**Material to process:**
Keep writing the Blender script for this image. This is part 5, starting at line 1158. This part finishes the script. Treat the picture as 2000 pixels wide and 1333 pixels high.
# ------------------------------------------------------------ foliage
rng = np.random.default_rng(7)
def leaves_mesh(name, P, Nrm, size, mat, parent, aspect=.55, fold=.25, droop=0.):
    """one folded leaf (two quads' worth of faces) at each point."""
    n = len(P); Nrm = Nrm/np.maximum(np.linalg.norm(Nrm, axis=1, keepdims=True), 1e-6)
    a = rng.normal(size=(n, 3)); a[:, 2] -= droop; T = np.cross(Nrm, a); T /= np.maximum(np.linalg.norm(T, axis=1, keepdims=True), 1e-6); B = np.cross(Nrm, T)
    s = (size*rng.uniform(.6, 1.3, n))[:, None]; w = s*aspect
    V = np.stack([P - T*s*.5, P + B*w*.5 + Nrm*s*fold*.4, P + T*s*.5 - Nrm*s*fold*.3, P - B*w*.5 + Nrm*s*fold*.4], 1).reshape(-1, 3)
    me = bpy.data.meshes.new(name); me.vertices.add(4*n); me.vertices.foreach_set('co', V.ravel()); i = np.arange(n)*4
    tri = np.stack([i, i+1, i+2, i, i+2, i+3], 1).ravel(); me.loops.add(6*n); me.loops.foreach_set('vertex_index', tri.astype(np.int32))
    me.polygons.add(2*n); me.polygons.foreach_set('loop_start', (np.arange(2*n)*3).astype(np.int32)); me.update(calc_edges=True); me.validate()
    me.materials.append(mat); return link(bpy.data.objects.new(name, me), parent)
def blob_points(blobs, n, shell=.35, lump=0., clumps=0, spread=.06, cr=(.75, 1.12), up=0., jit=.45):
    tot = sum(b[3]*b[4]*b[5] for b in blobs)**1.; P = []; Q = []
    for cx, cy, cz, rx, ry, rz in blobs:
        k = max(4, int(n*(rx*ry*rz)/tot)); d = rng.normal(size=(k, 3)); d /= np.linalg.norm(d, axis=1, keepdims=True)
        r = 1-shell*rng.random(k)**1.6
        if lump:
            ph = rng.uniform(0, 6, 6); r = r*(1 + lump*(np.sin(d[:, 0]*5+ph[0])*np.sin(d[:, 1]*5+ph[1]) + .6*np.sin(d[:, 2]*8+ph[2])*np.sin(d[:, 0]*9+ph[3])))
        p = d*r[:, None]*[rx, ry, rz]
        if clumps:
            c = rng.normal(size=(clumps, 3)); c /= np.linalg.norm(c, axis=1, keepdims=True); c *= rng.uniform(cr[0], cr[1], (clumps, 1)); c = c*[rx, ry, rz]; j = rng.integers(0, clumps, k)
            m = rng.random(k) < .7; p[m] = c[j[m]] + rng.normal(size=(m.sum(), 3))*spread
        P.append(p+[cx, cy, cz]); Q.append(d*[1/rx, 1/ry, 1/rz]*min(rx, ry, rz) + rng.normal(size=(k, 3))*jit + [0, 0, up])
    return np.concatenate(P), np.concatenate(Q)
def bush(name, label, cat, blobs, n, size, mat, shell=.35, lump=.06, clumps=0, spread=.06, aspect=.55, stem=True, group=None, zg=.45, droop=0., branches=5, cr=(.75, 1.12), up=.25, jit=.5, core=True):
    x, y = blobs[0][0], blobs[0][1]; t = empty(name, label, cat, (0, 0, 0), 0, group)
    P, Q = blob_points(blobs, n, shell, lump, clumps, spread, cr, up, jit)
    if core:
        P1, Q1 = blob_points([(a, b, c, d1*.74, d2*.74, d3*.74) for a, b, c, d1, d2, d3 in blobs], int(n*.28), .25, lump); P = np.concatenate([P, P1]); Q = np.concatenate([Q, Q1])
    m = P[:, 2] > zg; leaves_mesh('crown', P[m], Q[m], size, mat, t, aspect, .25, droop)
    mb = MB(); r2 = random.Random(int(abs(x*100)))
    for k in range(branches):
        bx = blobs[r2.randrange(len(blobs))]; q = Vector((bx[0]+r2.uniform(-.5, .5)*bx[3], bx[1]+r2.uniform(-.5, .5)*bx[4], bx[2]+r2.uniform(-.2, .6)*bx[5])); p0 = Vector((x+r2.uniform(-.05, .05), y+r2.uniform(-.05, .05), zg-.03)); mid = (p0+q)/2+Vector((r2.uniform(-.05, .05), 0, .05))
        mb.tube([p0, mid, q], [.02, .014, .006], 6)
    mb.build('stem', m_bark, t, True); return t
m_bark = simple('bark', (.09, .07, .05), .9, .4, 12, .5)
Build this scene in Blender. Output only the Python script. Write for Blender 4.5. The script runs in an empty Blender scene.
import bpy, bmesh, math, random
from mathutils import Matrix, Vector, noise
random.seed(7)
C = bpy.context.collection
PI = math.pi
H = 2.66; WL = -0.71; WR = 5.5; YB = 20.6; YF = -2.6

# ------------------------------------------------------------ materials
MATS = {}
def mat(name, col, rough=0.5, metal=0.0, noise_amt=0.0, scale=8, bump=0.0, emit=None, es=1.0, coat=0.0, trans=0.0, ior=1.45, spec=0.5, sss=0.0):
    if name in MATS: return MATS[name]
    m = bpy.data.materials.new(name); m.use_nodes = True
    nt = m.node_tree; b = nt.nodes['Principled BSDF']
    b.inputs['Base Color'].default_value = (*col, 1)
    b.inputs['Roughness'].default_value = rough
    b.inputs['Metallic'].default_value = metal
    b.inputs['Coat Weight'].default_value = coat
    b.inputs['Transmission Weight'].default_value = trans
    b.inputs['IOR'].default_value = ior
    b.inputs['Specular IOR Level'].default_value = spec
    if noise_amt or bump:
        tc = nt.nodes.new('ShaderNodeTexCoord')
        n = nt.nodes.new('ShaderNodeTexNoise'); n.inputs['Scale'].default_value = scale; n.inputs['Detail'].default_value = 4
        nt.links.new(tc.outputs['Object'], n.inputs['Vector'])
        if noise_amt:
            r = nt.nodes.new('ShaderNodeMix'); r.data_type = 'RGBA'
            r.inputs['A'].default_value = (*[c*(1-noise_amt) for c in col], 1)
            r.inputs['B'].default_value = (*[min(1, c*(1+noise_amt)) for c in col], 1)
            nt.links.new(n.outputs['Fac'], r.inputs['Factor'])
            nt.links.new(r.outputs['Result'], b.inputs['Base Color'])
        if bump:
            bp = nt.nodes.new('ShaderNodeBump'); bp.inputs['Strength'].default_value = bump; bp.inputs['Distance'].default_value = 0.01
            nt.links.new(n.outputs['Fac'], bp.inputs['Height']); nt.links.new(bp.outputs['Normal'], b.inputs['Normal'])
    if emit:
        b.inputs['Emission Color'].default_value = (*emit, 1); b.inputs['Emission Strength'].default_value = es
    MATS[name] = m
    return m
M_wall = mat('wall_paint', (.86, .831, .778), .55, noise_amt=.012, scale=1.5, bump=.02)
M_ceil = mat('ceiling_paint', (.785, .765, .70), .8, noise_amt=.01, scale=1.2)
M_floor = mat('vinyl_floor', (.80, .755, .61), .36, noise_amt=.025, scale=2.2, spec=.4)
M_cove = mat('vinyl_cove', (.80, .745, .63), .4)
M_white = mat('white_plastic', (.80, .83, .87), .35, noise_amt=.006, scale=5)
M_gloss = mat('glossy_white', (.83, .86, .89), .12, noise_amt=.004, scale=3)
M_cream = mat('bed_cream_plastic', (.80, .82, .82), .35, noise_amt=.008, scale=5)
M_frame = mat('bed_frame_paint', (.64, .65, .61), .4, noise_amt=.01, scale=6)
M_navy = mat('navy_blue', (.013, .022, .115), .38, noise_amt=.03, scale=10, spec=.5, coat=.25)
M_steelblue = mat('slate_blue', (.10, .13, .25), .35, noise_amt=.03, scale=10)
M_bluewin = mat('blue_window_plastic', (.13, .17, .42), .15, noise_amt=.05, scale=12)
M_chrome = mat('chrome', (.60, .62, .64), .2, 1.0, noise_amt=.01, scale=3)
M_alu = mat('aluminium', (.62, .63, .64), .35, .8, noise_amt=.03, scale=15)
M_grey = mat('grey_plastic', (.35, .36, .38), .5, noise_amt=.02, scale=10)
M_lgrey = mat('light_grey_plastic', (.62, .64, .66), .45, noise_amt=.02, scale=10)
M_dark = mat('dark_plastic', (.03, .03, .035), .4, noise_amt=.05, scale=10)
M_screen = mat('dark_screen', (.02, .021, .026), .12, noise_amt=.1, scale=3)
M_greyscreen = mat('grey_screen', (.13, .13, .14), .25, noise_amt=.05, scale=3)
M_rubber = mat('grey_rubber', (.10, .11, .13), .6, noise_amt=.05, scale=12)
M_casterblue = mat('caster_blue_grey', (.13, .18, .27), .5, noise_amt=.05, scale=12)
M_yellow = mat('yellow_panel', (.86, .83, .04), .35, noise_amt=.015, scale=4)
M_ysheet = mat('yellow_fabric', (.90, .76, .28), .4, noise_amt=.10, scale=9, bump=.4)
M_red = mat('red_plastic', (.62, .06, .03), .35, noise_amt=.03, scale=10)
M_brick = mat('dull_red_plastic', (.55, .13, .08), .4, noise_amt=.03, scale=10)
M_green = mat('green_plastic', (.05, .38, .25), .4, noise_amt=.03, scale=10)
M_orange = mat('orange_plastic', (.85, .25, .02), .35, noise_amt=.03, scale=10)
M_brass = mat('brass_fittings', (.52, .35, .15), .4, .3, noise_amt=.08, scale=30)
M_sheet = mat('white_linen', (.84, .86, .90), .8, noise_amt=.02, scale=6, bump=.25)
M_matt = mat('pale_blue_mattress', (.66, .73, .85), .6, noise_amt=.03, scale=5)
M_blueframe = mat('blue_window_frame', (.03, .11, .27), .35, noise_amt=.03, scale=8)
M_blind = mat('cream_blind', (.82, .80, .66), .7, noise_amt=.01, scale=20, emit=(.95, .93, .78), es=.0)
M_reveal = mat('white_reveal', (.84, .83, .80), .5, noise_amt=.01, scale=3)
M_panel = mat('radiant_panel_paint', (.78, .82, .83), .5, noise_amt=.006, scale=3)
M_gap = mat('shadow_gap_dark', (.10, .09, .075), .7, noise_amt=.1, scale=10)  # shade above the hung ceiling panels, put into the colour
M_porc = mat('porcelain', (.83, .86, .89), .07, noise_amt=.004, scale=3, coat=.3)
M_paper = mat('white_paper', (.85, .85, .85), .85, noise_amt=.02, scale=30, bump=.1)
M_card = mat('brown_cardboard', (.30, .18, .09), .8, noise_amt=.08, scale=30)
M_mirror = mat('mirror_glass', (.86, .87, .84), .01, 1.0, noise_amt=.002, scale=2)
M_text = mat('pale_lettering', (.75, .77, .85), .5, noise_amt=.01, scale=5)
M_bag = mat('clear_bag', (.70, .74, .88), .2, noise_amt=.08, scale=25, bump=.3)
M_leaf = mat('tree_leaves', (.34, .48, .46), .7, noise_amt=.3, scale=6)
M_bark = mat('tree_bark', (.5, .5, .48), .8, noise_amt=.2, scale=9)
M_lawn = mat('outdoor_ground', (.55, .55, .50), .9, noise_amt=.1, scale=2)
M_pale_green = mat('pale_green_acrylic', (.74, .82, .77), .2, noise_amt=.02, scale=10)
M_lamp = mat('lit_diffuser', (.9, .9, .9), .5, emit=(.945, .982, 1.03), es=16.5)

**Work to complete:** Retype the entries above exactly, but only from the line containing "Build this scene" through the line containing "H = 2.66; WL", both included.

**The answer:**
Build this scene in Blender. Output only the Python script. Write for Blender 4.5. The script runs in an empty Blender scene.
import bpy, bmesh, math, random
from mathutils import Matrix, Vector, noise
random.seed(7)
C = bpy.context.collection
PI = math.pi
H = 2.66; WL = -0.71; WR = 5.5; YB = 20.6; YF = -2.6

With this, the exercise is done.